Request :: Leaving out every picture, copy the lines of the data exactly, from the first through the line containing "random.seed(7)".

Collected data ::
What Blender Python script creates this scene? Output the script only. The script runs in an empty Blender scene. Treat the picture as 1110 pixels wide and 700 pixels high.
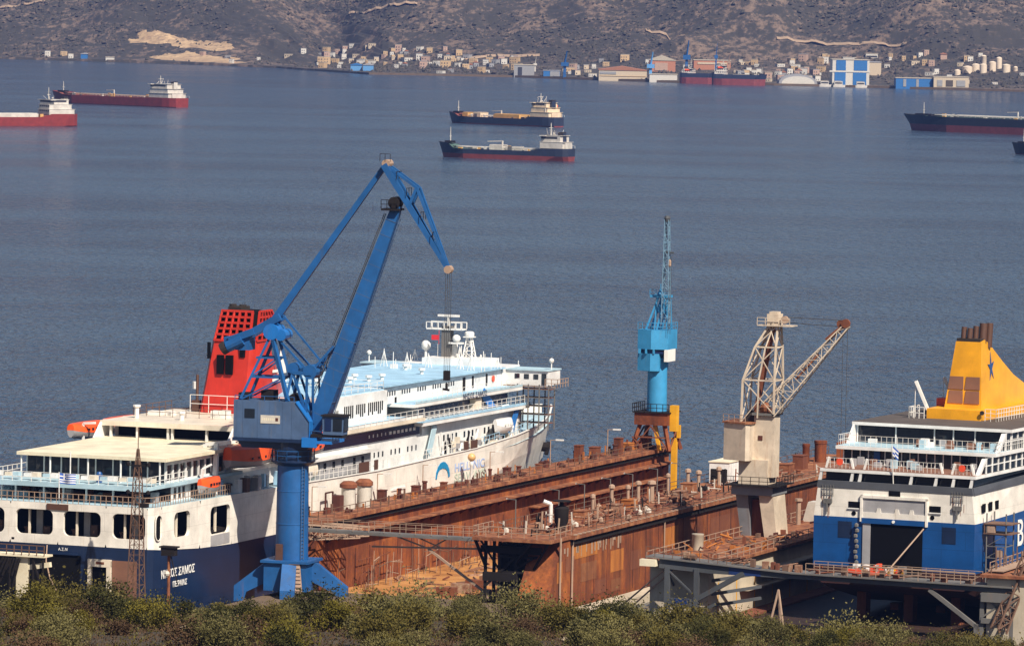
import bpy, bmesh, math, random
from mathutils import Vector, Matrix
R = math.radians
S = bpy.context.scene
COL = S.collection
random.seed(7)

# ---------------------------------------------------------------- camera
F_PX, IMG_W, IMG_H, CAM_Z = 6000.0, 1110.0, 700.0, 65.0
ROLL, PITCH = R(1.1), math.atan(360 / 6000)
cam_d = bpy.data.cameras.new('camera')
cam = bpy.data.objects.new('camera', cam_d)
COL.objects.link(cam)
cam_d.sensor_fit = 'HORIZONTAL'
cam_d.sensor_width = 36.0
cam_d.lens = 36.0 * F_PX / IMG_W
cam_d.clip_start = 1.0
cam_d.clip_end = 40000.0
_r0 = Vector((1, 0, 0)); _f = Vector((0, math.cos(PITCH), -math.sin(PITCH)))
_u0 = Vector((0, math.sin(PITCH), math.cos(PITCH)))
_r = _r0 * math.cos(ROLL) + _u0 * math.sin(ROLL)
_u = -_r0 * math.sin(ROLL) + _u0 * math.cos(ROLL)
cam.matrix_world = Matrix(((_r.x, _u.x, -_f.x, 0), (_r.y, _u.y, -_f.y, 0), (_r.z, _u.z, -_f.z, CAM_Z), (0, 0, 0, 1)))
S.camera = cam

# ---------------------------------------------------------------- light
SUN_EL, SUN_AZ = R(46), (0.53, -0.848)          # direction towards the sun (x, y)
SKY_STRENGTH, SUN_STRENGTH = 0.052, 5.0
w = bpy.data.worlds.new('World'); S.world = w; w.use_nodes = True
nt = w.node_tree; nt.nodes.clear()
sky = nt.nodes.new('ShaderNodeTexSky'); sky.sky_type = 'NISHITA'; sky.sun_disc = False
sky.sun_elevation = SUN_EL; sky.sun_rotation = math.atan2(SUN_AZ[0], SUN_AZ[1])
sky.altitude = 60; sky.air_density = 1.0; sky.dust_density = 1.2; sky.ozone_density = 1.5
bg = nt.nodes.new('ShaderNodeBackground'); bg.inputs[1].default_value = SKY_STRENGTH
wo = nt.nodes.new('ShaderNodeOutputWorld')
nt.links.new(sky.outputs[0], bg.inputs[0]); nt.links.new(bg.outputs[0], wo.inputs[0])
sun_d = bpy.data.lights.new('sun', 'SUN'); sun_d.energy = SUN_STRENGTH; sun_d.angle = R(0.53); sun_d.color = (1.0, 0.90, 0.76)
sun = bpy.data.objects.new('sun', sun_d); COL.objects.link(sun)
_n = math.hypot(*SUN_AZ)
_sd = Vector((SUN_AZ[0] / _n * math.cos(SUN_EL), SUN_AZ[1] / _n * math.cos(SUN_EL), math.sin(SUN_EL)))
sun.rotation_euler = _sd.to_track_quat('Z', 'Y').to_euler(); sun.location = (150, -150, 300)
S.view_settings.view_transform = 'Standard'; S.view_settings.look = 'None'
S.view_settings.exposure = 0.56; S.view_settings.gamma = 1.0; S.view_settings.use_curve_mapping = False
S.cycles.max_bounces = 6; S.cycles.diffuse_bounces = 2; S.cycles.glossy_bounces = 2; S.cycles.volume_bounces = 1
S.cycles.transparent_max_bounces = 4; S.cycles.caustics_reflective = False; S.cycles.caustics_refractive = False

# ---------------------------------------------------------------- frames: the dockyard and the second ferry lie at an angle to the view
class Frame:
    def __init__(s, ox, oy, deg):
        t = R(deg); s.o = Vector((ox, oy, 0)); s.deg = deg
        s.m = Matrix(((math.cos(t), math.sin(t), 0, ox), (-math.sin(t), math.cos(t), 0, oy), (0, 0, 1, 0), (0, 0, 0, 1)))
    def w(s, x, y, z=0): return s.m @ Vector((x, y, z))
YARD = Frame(-35.995, 557.264, 20.9)            # x: across the docks to the right, y: along them towards the sea
BLUE = Frame(47.83, 564.86, 24.0)
WORLD = Frame(0, 0, 0)

# ---------------------------------------------------------------- materials
MATS = {}
def nodes_of(name):
    m = bpy.data.materials.new(name); m.use_nodes = True
    n = m.node_tree.nodes; l = m.node_tree.links
    b = n['Principled BSDF']
    return m, n, l, b
def mix(n, l, fac, a, b, mode='MIX'):
    x = n.new('ShaderNodeMix'); x.data_type = 'RGBA'; x.blend_type = mode; x.clamp_factor = True
    for i, v in ((0, fac), (6, a), (7, b)):
        if hasattr(v, 'is_linked') or hasattr(v, 'links'): l.new(v, x.inputs[i])
        elif i == 0: x.inputs[0].default_value = v
        else: x.inputs[i].default_value = (*v[:3], 1)
    return x.outputs[2]
def noise(n, l, scale, detail=4, rough=0.6, sc=(1, 1, 1), coord='Object', dist=0.0, loc=(0, 0, 0)):
    t = n.new('ShaderNodeTexCoord'); mp = n.new('ShaderNodeMapping'); mp.inputs['Scale'].default_value = sc; mp.inputs['Location'].default_value = loc
    l.new(t.outputs[coord], mp.inputs[0])
    x = n.new('ShaderNodeTexNoise'); x.inputs['Scale'].default_value = scale; x.inputs['Detail'].default_value = detail
    x.inputs['Roughness'].default_value = rough; x.inputs['Distortion'].default_value = dist
    l.new(mp.outputs[0], x.inputs['Vector'])
    return x.outputs['Fac']
def ramp(n, l, src, stops, interp='LINEAR'):
    x = n.new('ShaderNodeValToRGB'); x.color_ramp.interpolation = interp
    e = x.color_ramp.elements
    while len(e) > 1: e.remove(e[-1])
    e[0].position = stops[0][0]; e[0].color = (*stops[0][1], 1)
    for p, c in stops[1:]:
        k = e.new(p); k.color = (*c, 1)
    l.new(src, x.inputs[0])
    return x.outputs[0]
def g(v): return (v, v, v)
def bump(n, l, b, src, strength, distance):
    x = n.new('ShaderNodeBump'); x.inputs['Strength'].default_value = strength; x.inputs['Distance'].default_value = distance
    l.new(src, x.inputs['Height']); l.new(x.outputs[0], b.inputs['Normal'])
def paint(name, col, rough=0.45, dirt=0.25, dirt_col=(0.16, 0.09, 0.05), metal=0.0, scale=0.35, streak=True, seed=0, plates=0.0, runs=0.0):
    """painted steel with faint mottling, rain streaks and rusty patches"""
    m, n, l, b = nodes_of(name)
    a = noise(n, l, scale, 5, 0.65, (1, 1, 1), loc=(seed, seed * 2, 0))
    c1 = mix(n, l, ramp(n, l, a, [(0.35, g(0)), (0.7, g(1))]), tuple(c * 0.76 for c in col), tuple(min(1, c * 1.10) for c in col))
    s = noise(n, l, 1.6, 5, 0.7, (1, 1, 0.12) if streak else (1, 1, 1), loc=(seed, 3, 0))
    c2 = mix(n, l, ramp(n, l, s, [(0.56, g(0)), (0.80, g(dirt))]), c1, dirt_col)
    if runs:                                   # rust runs with a source, one here and there
        rn = noise(n, l, 0.5, 6, 0.75, (1, 1, 0.10), loc=(3, seed + 7, 1)); c2 = mix(n, l, ramp(n, l, rn, [(0.63, g(0)), (0.72, g(runs))]), c2, (0.20, 0.085, 0.035))
    if plates:                                 # weld lines between hull plates
        t = n.new('ShaderNodeTexCoord'); sp = n.new('ShaderNodeSeparateXYZ'); l.new(t.outputs['Object'], sp.inputs[0]); ad = n.new('ShaderNodeMath'); l.new(sp.outputs[0], ad.inputs[0]); l.new(sp.outputs[1], ad.inputs[1])
        cb = n.new('ShaderNodeCombineXYZ'); l.new(ad.outputs[0], cb.inputs[0]); l.new(sp.outputs[2], cb.inputs[1]); bk = n.new('ShaderNodeTexBrick'); l.new(cb.outputs[0], bk.inputs[0])
        bk.inputs['Scale'].default_value = 1.0; bk.inputs['Brick Width'].default_value = 5.2; bk.inputs['Row Height'].default_value = 1.9; bk.inputs['Mortar Size'].default_value = 0.045; bk.inputs['Mortar Smooth'].default_value = 0.6
        bk.inputs['Color1'].default_value = (1, 1, 1, 1); bk.inputs['Color2'].default_value = (0.90, 0.90, 0.90, 1); bk.inputs['Mortar'].default_value = (0.55, 0.55, 0.55, 1)
        c2 = mix(n, l, plates, c2, bk.outputs[0], 'MULTIPLY')
    l.new(c2, b.inputs['Base Color'])
    b.inputs['Roughness'].default_value = rough; b.inputs['Metallic'].default_value = metal
    MATS[name] = m
    return m
def rust(name, dark, mid, light, scale=0.22, streak=True, pos=0.5, rough=0.85):
    m, n, l, b = nodes_of(name)
    a = noise(n, l, scale, 8, 0.68, (1, 1, 0.7), dist=0.4)
    base = ramp(n, l, a, [(pos - 0.18, dark), (pos + 0.0, mid), (pos + 0.19, light)])
    if streak:
        s = noise(n, l, 0.9, 6, 0.7, (1, 1, 0.07))
        base = mix(n, l, ramp(n, l, s, [(0.42, g(0)), (0.66, g(0.75))]), base, dark)
        s2 = noise(n, l, 1.3, 5, 0.7, (1, 1, 0.10), loc=(9, 4, 0))
        base = mix(n, l, ramp(n, l, s2, [(0.60, g(0)), (0.76, g(0.6))]), base, light)
    f = noise(n, l, 3.0, 6, 0.75)
    base = mix(n, l, ramp(n, l, f, [(0.3, g(0.45)), (0.65, g(0))]), base, dark)
    l.new(base, b.inputs['Base Color']); b.inputs['Roughness'].default_value = rough
    bump(n, l, b, f, 0.5, 0.08)
    MATS[name] = m
    return m
def plain(name, col, rough=0.6, metal=0.0, var=0.12, scale=1.5):
    m, n, l, b = nodes_of(name)
    a = noise(n, l, scale, 4, 0.6)
    c = mix(n, l, ramp(n, l, a, [(0.3, g(0)), (0.7, g(1))]), tuple(c * (1 - var) for c in col), tuple(min(1, c * (1 + var)) for c in col))
    l.new(c, b.inputs['Base Color']); b.inputs['Roughness'].default_value = rough; b.inputs['Metallic'].default_value = metal
    MATS[name] = m
    return m
M = MATS
paint('white', (0.80, 0.79, 0.77), 0.35, 0.18, (0.45, 0.33, 0.22))
paint('cream', (0.76, 0.67, 0.54), 0.40, 0.45, (0.36, 0.20, 0.10))
paint('hull_white', (0.84, 0.79, 0.71), 0.35, 0.40, (0.42, 0.27, 0.16), plates=0.40, runs=0.35)
paint('awning', (0.78, 0.70, 0.52), 0.55, 0.55, (0.55, 0.33, 0.12), streak=False)
paint('navy', (0.008, 0.021, 0.062), 0.35, 0.35, (0.04, 0.045, 0.06), plates=0.6)
paint('royal', (0.006, 0.070, 0.25), 0.35, 0.40, (0.015, 0.05, 0.16), plates=0.6, runs=0.12)
paint('deck_blue', (0.36, 0.58, 0.76), 0.5, 0.25, (0.55, 0.66, 0.72), streak=False)
paint('deck_pale', (0.42, 0.58, 0.66), 0.5, 0.4, (0.6, 0.62, 0.6), streak=False)
paint('stair_blue', (0.02, 0.17, 0.52), 0.4, 0.1)
paint('funnel_red', (0.50, 0.028, 0.014), 0.45, 0.5, (0.16, 0.02, 0.012))
paint('orange', (0.85, 0.10, 0.015), 0.4, 0.2, (0.4, 0.06, 0.02))
paint('yellow_funnel', (0.80, 0.36, 0.012), 0.4, 0.2, (0.45, 0.18, 0.01))
paint('band_grey', (0.085, 0.090, 0.105), 0.5, 0.2, (0.05, 0.05, 0.05))
paint('recess_grey', (0.36, 0.35, 0.36), 0.5, 0.3)
paint('roof_dark', (0.085, 0.068, 0.060), 0.8, 0.3, (0.15, 0.1, 0.07), streak=False)
paint('deck_brown', (0.22, 0.10, 0.062), 0.8, 0.3, streak=False)
paint('antifoul', (0.040, 0.010, 0.009), 0.7, 0.5, (0.03, 0.02, 0.02))
paint('crane_blue', (0.010, 0.092, 0.285), 0.5, 0.65, (0.055, 0.075, 0.11), scale=0.5, runs=0.30)
paint('crane_dull', (0.060, 0.110, 0.215), 0.6, 0.55, (0.13, 0.12, 0.12), scale=0.6)
paint('crane_bright', (0.012, 0.15, 0.48), 0.4, 0.2)
paint('crane_sky', (0.040, 0.28, 0.54), 0.55, 0.45, (0.14, 0.18, 0.2), runs=0.3)
paint('crane_cream', (0.60, 0.50, 0.39), 0.7, 0.8, (0.30, 0.13, 0.05), scale=0.6, runs=0.7)
paint('crane_grey', (0.21, 0.22, 0.24), 0.6, 0.5, (0.2, 0.09, 0.04))
paint('crane_yellow', (0.72, 0.36, 0.015), 0.5, 0.5, (0.3, 0.1, 0.02))
paint('steel_blue_grey', (0.060, 0.066, 0.075), 0.7, 0.95, (0.085, 0.045, 0.025), runs=0.5)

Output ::
What Blender Python script creates this scene? Output the script only. The script runs in an empty Blender scene. Treat the picture as 1110 pixels wide and 700 pixels high.
import bpy, bmesh, math, random
from mathutils import Vector, Matrix
R = math.radians
S = bpy.context.scene
COL = S.collection
random.seed(7)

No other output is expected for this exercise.